30/12/2007

Be Movie!


La plupart des sorties de Noël sont là pour nous faire passer un bon moment, saisissant l'occasion des vacances scolaires pour tenter d'engranger des entrées. Un des mes profs appelait ça « la Walt Disniaiserie de Noël ». C'est dans cet état d'esprit qu'on va voir Bee Movie, film d'animation de Simon J. Smith (qui a participé à l'aventure Shrek, notamment pour les bonus des éditions DVD, dont le très bon Shrek 4D) et Steve Hickner. L'histoire est celle de Barry, une jeune abeille diplômée à col roulé, qui va découvrir que le même métier lui est réservé pour toute sa vie, alors que lui a envie de découvrir le monde. Il aura le privilège de sortir de la ruche et de parler aux humains, en particulier à Vanessa, une fleuriste. Mais cet état de grâce prendra fin quand il découvrira que le miel pour lequel les abeilles travaillent si dur est revendu par les humains sans le consentement de leurs créateurs, j'ai nommé lesdites abeilles. On est surpris de se rendre compte qu'au lieu du simple divertissement auquel on s'attendait, on se retrouve quelque chose de beaucoup plus compliqué.

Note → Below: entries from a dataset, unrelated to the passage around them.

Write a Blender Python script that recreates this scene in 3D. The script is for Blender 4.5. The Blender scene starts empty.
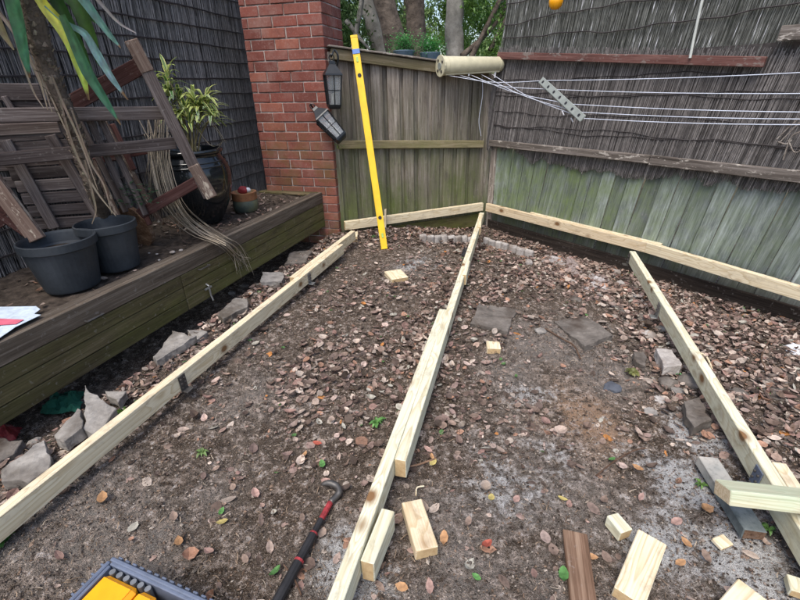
import bpy, bmesh, math, random
from mathutils import Vector, Matrix, noise
random.seed(7)
R = random.random
def U(a, b): return a + (b - a) * random.random()
C = bpy.context.scene.collection
scn = bpy.context.scene
PI = math.pi

# ------------------------------------------------------------------ camera
FPX, EYE = 435.0, 1.4                      # focal length in pixels of an 800 px wide picture, eye height
_v = Vector((19.0, 882.0, FPX)).normalized()          # direction of plumb in camera axes (x right, y down, z forward)
DN = _v
FW = (Vector((0, 0, 1)) - DN * DN.z).normalized()
RT = DN.cross(FW)
def ray(x, y):
    d = Vector((x - 400.0, y - 300.0, FPX)); return Vector((d.dot(RT), d.dot(FW), -d.dot(DN)))
def at(x, y, z=0.0):
    d = ray(x, y); s = (z - EYE) / d.z; return Vector((d.x * s, d.y * s, z))
def onp(x, y, P, n):                       # point of the vertical plane through P with horizontal normal n
    d = ray(x, y); s = (P[0] * n[0] + P[1] * n[1]) / (d.x * n[0] + d.y * n[1]); return Vector((d.x * s, d.y * s, d.z * s + EYE))
def atd(x, y, Y):                          # point at forward distance Y
    return onp(x, y, (0, Y), (0, 1))
cd = bpy.data.cameras.new('camera'); cam = bpy.data.objects.new('camera', cd); C.objects.link(cam)
cd.sensor_width = 36; cd.lens = FPX / 800 * 36; cd.clip_start = 0.02; cd.clip_end = 500
cx = Vector((RT.x, FW.x, -DN.x)); cyu = -Vector((RT.y, FW.y, -DN.y)); cz = -Vector((RT.z, FW.z, -DN.z))
M = Matrix((cx, cyu, cz)).transposed().to_4x4(); M.translation = (0, 0, EYE)
cam.matrix_world = M
scn.camera = cam
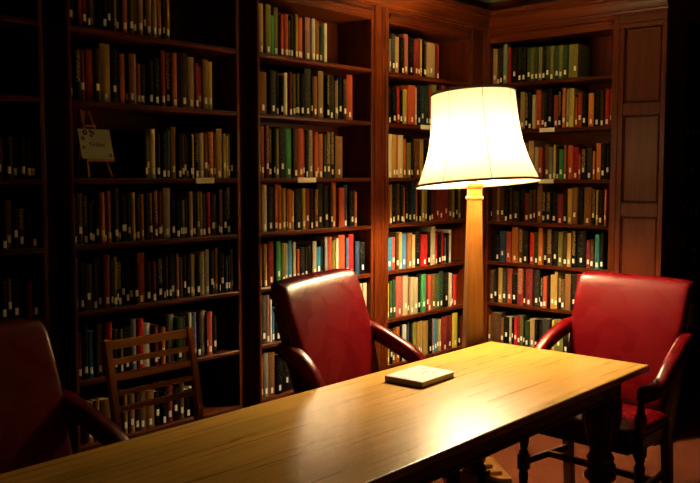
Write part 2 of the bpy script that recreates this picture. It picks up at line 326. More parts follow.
# ------------------------------------------------------------------ books
# code[q], left mm, width mm, height mm ; q = heavily gilt spine
ROWS = [
    ('A1', 2, 'k,-3457,20,152 m,-3434,20,150 k,-3413,21,156 D,-3389,32,155 k,-3353,34,163 k,-3316,21,157 k,-3291,21,163 k,-3266,20,156 k,-3242,21,159'),
    ('A1', 3, 'd,-3457,28,182 k,-3426,26,174 k,-3397,22,176 k,-3371,17,173 d,-3352,24,189 k,-3324,17,164 Dq,-3304,29,156 k,-3272,20,141 k,-3248,25,130'),
    ('A1', 4, 'k,-3443,28,167 k,-3412,23,170 k,-3386,27,165 kq,-3356,16,166 k,-3336,32,157 m,-3281,22,148 k,-3257,30,138'),
    ('A2', 0, 't,-3073,8,225 k,-3064,16,200 k,-3046,16,235 r,-3027,16,235 m,-3007,23,215 k,-2983,14,200 d,-2967,24,200 k,-2939,19,200 k,-2918,27,235 k,-2889,18,245 y,-2858,11,225 k,-2845,21,200 o,-2815,23,215 v,-2784,22,245 d,-2759,17,245 Y,-2738,28,225 k,-2708,12,225 d,-2695,28,215 s,-2659,22,200 o,-2628,19,225 k,-2606,12,215 Y,-2590,18,200'),
    ('A2', 1, 'k,-3070,16,199 kq,-3045,27,202 m,-3014,18,205 r,-2989,33,212 D,-2951,23,215 Y,-2924,48,242 k,-2874,34,224 o,-2834,26,208 k,-2806,12,202 d,-2793,30,213 s,-2762,8,212 r,-2752,17,175 k,-2731,30,175 k,-2688,27,197 k,-2659,32,207 r,-2624,24,245 kq,-2596,31,241 o,-2564,24,241 k,-2536,18,240 D,-2516,39,246 x,-2470,35,232 r,-2434,21,208 r,-2411,16,195 x,-2393,31,228 y,-2359,25,222'),
    ('A2', 2, 'D,-2712,12,209 v,-2699,12,182 s,-2685,28,216 k,-2654,21,197 k,-2630,30,205 nw,-2594,20,217 Y,-2570,28,230 k,-2539,20,202 D,-2517,16,199 k,-2498,11,196 D,-2485,16,189 k,-2467,12,197 y,-2453,12,201 kq,-2436,24,205 s,-2411,24,210 d,-2385,22,207 k,-2360,4,208 oq,-2353,29,216 d,-2322,11,213 x,-2309,35,233 yq,-2270,15,211 s,-2253,12,201 e,-2239,12,212 k,-2225,18,213'),
    ('A2', 3, 'k,-3073,7,191 k,-3065,12,193 v,-3047,25,212 Dq,-3020,20,201 k,-2999,14,172 k,-2984,17,183 k,-2965,13,194 o,-2948,24,213 k,-2923,10,193 o,-2909,16,219 k,-2890,7,198 K,-2881,26,232 k,-2851,15,209 k,-2835,12,209 D,-2820,12,191 G,-2805,16,203 s,-2785,15,211 k,-2769,17,202 k,-2751,9,208 oq,-2740,17,202 k,-2722,19,207 Dq,-2702,20,207 mq,-2678,25,217 m,-2651,18,213 k,-2630,8,216 s,-2619,38,229 k,-2579,22,170 k,-2555,22,185 k,-2531,12,178 vq,-2518,13,172 k,-2503,16,178 x,-2481,22,213 k,-2456,17,208 vq,-2436,15,211 vq,-2419,16,210 D,-2400,24,197 R,-2370,20,205 K,-2347,28,193 d,-2316,8,193 k,-2306,8,193 d,-2297,22,218 k,-2273,18,212 kq,-2252,30,227'),
    ('A2', 4, 'Y,-3069,19,223 k,-3047,17,210 D,-3027,36,195 k,-2989,25,211 D,-2959,22,224 r,-2934,30,230 G,-2902,11,202 vq,-2890,19,216 kq,-2870,12,190 kq,-2856,14,189 k,-2840,16,188 k,-2821,16,192 k,-2804,17,166 k,-2785,21,183 r,-2761,39,222 k,-2719,24,181 m,-2687,20,179 kq,-2656,28,189 k,-2626,8,194 D,-2616,12,199 k,-2601,16,210 G,-2584,20,203 p,-2561,17,207 D,-2540,24,187 k,-2512,16,192 k,-2493,16,197 x,-2475,14,199 yq,-2460,12,191 k,-2446,24,187 sq,-2421,25,205 s,-2387,24,214 k,-2362,18,206 k,-2342,16,205 o,-2324,16,217 k,-2306,8,197 k,-2297,25,189 n,-2270,16,174 k,-2252,13,180 Y,-2233,12,205'),
    ('A2', 5, 'm,-3061,21,197 k,-3037,20,225 b,-3013,30,200 k,-2981,10,197 d,-2968,28,222 k,-2938,6,220 R,-2929,28,227 k,-2899,4,207 G,-2892,26,191 v,-2863,16,189 k,-2845,43,197 e,-2801,27,223 R,-2770,32,221 w,-2735,37,194 m,-2691,25,185 k,-2662,12,168 o,-2648,24,168 K,-2615,19,214 w,-2593,24,217 G,-2564,34,203 D,-2529,23,202 k,-2504,4,194 w,-2496,20,215 g,-2474,11,196 u,-2461,20,211 k,-2439,23,205 s,-2412,24,215 r,-2387,8,199 r,-2376,28,204 k,-2345,21,180'),
    ('A2', 6, 'd,-3030,35,178 d,-2993,28,178 d,-2962,47,175 k,-2913,52,172 d,-2855,25,176 d,-2826,32,172 k,-2791,19,178 d,-2770,37,177 d,-2730,43,168 k,-2685,30,156 k,-2652,28,150 m,-2621,32,172 k,-2586,37,155 d,-2545,28,172 k,-2514,40,131 k,-2470,45,130'),
    ('A3', 0, 'm,-2050,16,187 Y,-2033,27,243 v,-1995,34,242 g,-1959,30,196 v,-1927,31,240 r,-1888,20,208 r,-1865,26,213 D,-1837,16,187 k,-1818,16,210 y,-1784,16,223 r,-1766,26,204 o,-1739,14,211 p,-1709,40,220 w,-1667,25,219 d,-1636,33,208 G,-1600,19,190 w,-1572,22,205'),
    ('A3', 1, 'd,-2029,48,206 K,-1954,38,220 k,-1913,16,214 k,-1894,23,199 w,-1865,22,215 m,-1830,19,222 v,-1808,20,214 k,-1785,10,217 v,-1773,14,223 k,-1753,28,221 K,-1722,48,249 k,-1670,12,236 d,-1652,28,216 x,-1615,40,247 k,-1569,12,227 kq,-1553,22,229 K,-1528,40,227 Y,-1484,22,207 c,-1459,11,223 k,-1445,25,238 D,-1417,32,222 r,-1377,50,250 k,-1324,5,182'),
    ('A3', 2, 'm,-2045,16,254 o,-2027,21,257 mq,-2001,25,262 kq,-1973,26,247 k,-1945,10,248 v,-1930,20,249 k,-1906,50,259 g,-1850,42,252 D,-1806,33,254 r,-1768,40,256 m,-1724,14,239 k,-1706,22,249 sq,-1681,29,252 r,-1649,26,242 k,-1620,11,243 o,-1604,35,235 G,-1566,16,236 Dq,-1547,34,246 kq,-1509,32,248 d,-1473,59,226'),
    ('A3', 3, 's,-2043,19,227 s,-2020,30,237 k,-1987,40,227 rq,-1937,21,239 o,-1913,26,236 Y,-1884,28,219 d,-1853,10,212 o,-1840,24,215 Y,-1813,20,207 k,-1791,48,216 y,-1737,23,217 m,-1712,36,215 k,-1673,27,215 dq,-1644,26,210 k,-1615,48,241 k,-1564,39,232 D,-1523,22,218 o,-1498,32,248 r,-1453,45,217 n,-1405,34,231 k,-1368,44,201 o,-1313,18,193'),
    ('A3', 4, 'Y,-2034,16,202 Yq,-2015,21,217 m,-1975,38,228 g,-1928,30,226 v,-1892,26,215 e,-1862,19,211 b,-1840,29,225 s,-1798,20,214 r,-1773,20,175 k,-1750,36,184 k,-1712,18,182 k,-1691,24,189 s,-1662,30,210 c,-1628,31,178 k,-1593,20,211 e,-1566,21,229 r,-1536,30,227 v,-1503,29,206 w,-1470,18,216 r,-1445,51,231 b,-1391,22,214 R,-1362,40,232 n,-1316,36,190 k,-1274,44,183'),
    ('A3', 5, 'K,-2038,39,247 p,-1995,21,246 w,-1971,11,219 b,-1959,16,179 k,-1940,48,226 r,-1887,42,223 G,-1841,50,209 d,-1787,50,209 k,-1732,62,203 e,-1666,43,203 m,-1619,54,204 k,-1560,55,205 v,-1501,56,206 r,-1440,56,213 k,-1378,79,220 s,-1277,34,233 s,-1238,30,234'),
    ('A3', 6, 'o,-2038,9,219 e,-2025,33,227 d,-1988,48,224 k,-1936,42,206 k,-1891,82,208 Y,-1805,24,206 k,-1776,32,207 s,-1739,22,209 k,-1713,71,208 r,-1638,53,211 k,-1580,75,215 G,-1501,56,211 d,-1440,56,209 k,-1378,79,213 m,-1294,60,216'),
    ('A4', 0, 'e,-1013,13,190 K,-996,34,223 Y,-960,46,211 k,-910,37,211 P,-870,43,238 k,-825,50,222 m,-768,39,220 m,-727,27,233 y,-698,12,228 k,-679,8,229 D,-669,30,200 x,-634,84,215 m,-547,25,206'),
    ('A4', 1, 'k,-1016,34,207 k,-980,40,217 R,-936,24,213 k,-910,33,202 y,-874,35,208 r,-834,69,236 s,-761,16,226 k,-743,40,239 n,-701,41,239 G,-656,43,246 R,-611,19,245 v,-589,42,258 k,-543,47,258 m,-494,47,262 k,-444,60,262 d,-380,47,262'),
    ('A4', 2, 's,-1031,40,255 Y,-988,39,253 r,-947,16,254 s,-927,48,253 r,-877,29,233 v,-843,40,210 k,-800,11,215 k,-787,23,250 d,-757,47,227 Yq,-708,42,235 k,-662,32,233 d,-628,46,241 m,-580,46,250 k,-531,47,245 G,-481,46,253 d,-431,47,255'),
    ('A4', 3, 'k,-1034,18,235 d,-1013,24,231 k,-986,44,231 D,-940,30,237 k,-907,31,230 o,-874,21,215 k,-850,33,244 k,-814,33,244 n,-778,39,251 o,-736,10,244 k,-724,39,229 Y,-681,30,243 v,-649,23,243 k,-623,36,243 D,-585,35,243 m,-542,46,242 m,-494,50,242 m,-440,36,242 D,-400,38,234 v,-359,24,241 k,-331,39,241 v,-290,25,241'),
    ('A4', 4, 'c,-1041,59,195 r,-977,33,195 D,-940,23,219 Y,-907,24,221 b,-881,43,208 d,-836,47,213 x,-775,29,199 k,-741,52,216 R,-686,63,194 k,-621,34,210 s,-582,45,240 R,-533,13,199 k,-515,40,197 R,-470,13,203 k,-454,16,187 e,-435,11,163 k,-421,26,193 w,-392,33,211'),
    ('A4', 5, 'm,-1042,16,198 y,-1022,24,210 G,-994,26,222 G,-965,26,227 P,-932,65,246 s,-862,49,245 m,-811,10,221 s,-798,30,227 s,-766,38,223 k,-723,37,243 g,-680,44,235 m,-633,18,228 r,-612,26,226 d,-583,52,226 G,-525,38,226 G,-484,48,238 k,-433,55,225 s,-372,20,217 k,-349,13,211 R,-332,40,202'),
    ('A4', 6, 'b,-1043,10,210 y,-1031,26,214 k,-1003,30,214 d,-970,34,212 o,-932,33,215 k,-896,17,215 w,-877,24,223 w,-850,24,216 n,-823,24,232 k,-796,30,220 v,-761,33,223 Y,-726,33,222 x,-690,30,222 Y,-657,45,216 k,-610,47,226 p,-560,16,219 c,-541,27,215 v,-512,19,210 x,-490,24,206 m,-463,57,219 m,-399,55,219 y,-341,54,228 k,-284,25,198'),
    ('B', 0, 'x,26,32,237 D,61,16,228 K,81,28,238 l,113,27,256 R,150,21,231 k,175,39,226 k,217,27,225 k,248,33,221 G,284,27,220 v,314,27,218 G,344,21,217 v,368,27,215 k,398,23,214 G,424,29,213 v,456,25,213 G,485,26,210 v,514,28,211 G,545,30,210 v,578,28,209 v,609,35,209'),
    ('B', 1, 'k,40,34,236 G,78,25,239 d,107,32,237 k,141,44,235 k,187,28,237 m,219,17,206 x,241,34,243 kq,277,25,231 k,306,22,230 s,330,23,219 r,356,35,247 D,393,23,229 k,419,21,242 k,442,29,249 r,481,33,209 kq,517,23,226 o,544,22,247 eq,569,20,241 yq,591,31,244 D,624,8,201 r,634,13,186 r,649,28,210 k,679,29,215 oq,717,36,205 k,755,41,219 D,798,22,217 R,831,29,224 r,862,14,220'),
    ('B', 2, 'k,41,52,221 d,96,40,229 k,138,48,227 r,189,39,226 k,230,39,234 d,271,33,238 x,309,39,250 s,353,27,210 r,382,30,209 d,425,29,225 e,456,26,207 y,485,17,221 k,506,21,210 g,530,27,191 d,559,18,218 r,585,37,215 R,624,39,203 r,665,12,158 kq,681,35,189 K,719,36,195 o,759,16,176 o,777,30,222 k,808,31,220 k,842,17,211'),
    ('B', 3, 'k,26,9,213 D,38,32,226 d,72,24,224 D,98,32,224 k,133,34,227 D,170,21,227 K,195,46,203 k,245,39,216 m,289,33,192 G,325,26,211 m,355,13,217 d,374,36,247 kq,414,26,200 kq,443,36,200 k,482,34,206 m,522,40,189 k,565,18,207 v,586,4,219 Y,591,28,222 d,622,37,229 k,662,34,232 d,702,49,234 kq,754,27,221 y,783,15,216 k,800,36,210 P,841,14,222'),
    ('B', 4, 'k,38,29,192 k,70,27,180 n,101,45,207 r,150,36,203 o,192,47,238 Dq,242,34,225 k,278,40,215 R,325,31,207 G,360,32,212 o,395,31,238 k,430,18,233 Dq,451,38,234 k,493,32,224 v,529,33,219 D,565,29,227 Y,596,26,216 kq,627,32,230 k,662,59,232 m,724,27,176 D,754,27,183 t,783,30,213 k,817,24,226'),
    ('B', 5, 'D,30,34,217 k,67,20,228 Y,90,32,235 K,125,28,233 r,159,39,236 k,200,39,202 mq,243,47,244 k,293,12,244 m,307,51,247 K,361,39,246 k,402,5,243 kq,410,19,191 r,431,27,202 k,460,18,213 Y,483,30,219 Y,515,19,239 kq,536,26,202 d,564,23,195 d,589,39,232 k,630,35,231 m,666,43,239 k,712,52,242'),
    ('B', 6, 'd,26,16,177 D,45,72,197 d,119,19,166 k,140,43,179 s,187,15,182 k,204,12,179 R,218,19,181 m,240,27,198 v,269,21,201 k,293,10,194 G,305,32,169 x,341,34,187 k,378,22,186 k,402,26,189 K,431,55,198 y,500,15,195 v,517,61,202 k,583,36,206 s,620,17,206 d,639,35,212 k,676,51,213'),
]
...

Digne héritier de la tradition des films d'animation Dreamworks, Bee Movie fait la part belle à la parodie et au non sens, mais avec une touche bien plus originale que ses confrères "films insectes", tels Mille et une pattes ou Fourmiz. Une histoire qui sort des sentiers battus par rapport au schéma classique de la conquête du monde extérieur qui ramènera le personnage principal dans la communauté et lui fera changer son sort dans le microcosme du monde des insectes. En effet, ici, l'abeille ne finira pas dans la ruche mais dans le monde des humains, en cherchant à améliorer les relations entre humains et animaux, devenant avocat de la cause animale face aux exploiteurs humains. On passe du film microscopique au film macroscopique, évitant tous les poncifs qui vont de la rigidité de la communauté à l'histoire d'amour impossible.

En effet, on s'attendrait à ce que la ruche prenne mal les escapades de Barry, le fait qu'il ne travaille pas, ou qu'il transgresse une règle aussi fondamentale que de ne pas parler aux humains, or il n'en est rien. Tous ces clichés là sont évacués et évitent ainsi une histoire trop linéaire aux couleurs de rite iniatique. Bien que l'histoire n'atteigne pas non plus des sommets d'originalité, elle a au moins le mérite d'éviter les sentiers battus et d'aller explorer des chemins pavés d'improbabilité ô combien drôles, comme la scène de dîner entre Barry et Vanessa. Autre preuve de cette originalité, la façon de filmer les déplacements des abeilles qui relèvent de la virtuosité et qui, en plus de détacher du microcosme insectoïde, confère un sentiment de liberté qu'il nous est difficle de laisser derrière soi en quittant la salle.

Enfin, qui dit film d'animation Dreamworks dit nécessairement parodie. On retrouve des caricatures de stars américaines pour lesquelles les originaux prêtent leur voix, comme Ray Liotta ou Sting, dont la seule présence, tirée par les cheveux à souhait, suffit à faire rire. L'apparition d'une abeille qui présente un talk show et qui s'appelle Bee Larry King (à laquelle Larry King lui-même prête sa voix) est elle aussi hilarante : Barry va l'interrompre toute l'émission en insistant sur sa ressemblance avec un animateur humain qui s'appelle lui aussi Larry King, qui fait lui aussi des grimaces et porte les mêmes vêtements. Références qui, bien que très insistantes (et c'est ce qui les rend si drôles), seront sûrement difficilement compréhensibles par les plus jeunes qui se contenteront de les trouver amusantes, n'ayant pas accès à tout leur potentiel comique faute de références.

Bee Movie est donc beaucoup plus qu'un simple divertissement de Noël. Il ne recycle pas le film d'animation, d'ailleurs peut-on le ranger avec les autres? Il serait plus judicieux de le considérer à part, puisqu'écrit par un comique (Jerry Seinfeld) et non par un auteur d'Hollywood. On en ressent d'ailleurs toute la fraîcheur et l'originalité, tant dans la façon de traiter les personnages que l'histoire, et surtout par les dialogues qui sont indéniablement l'oeuvre de Seinfeld. Bee Movie n'est donc pas un film d'animation classique, ni même une révolution de ce dernier (comme l'avait été Shrek), c'est un film à part sur lequel on sent planer l'ombre de son créateur et sa volonté de faire sa propre histoire, plus proche d'un film-spectacle (au sens « show) pour spectateurs expérimentés que du film d'animation pour enfant.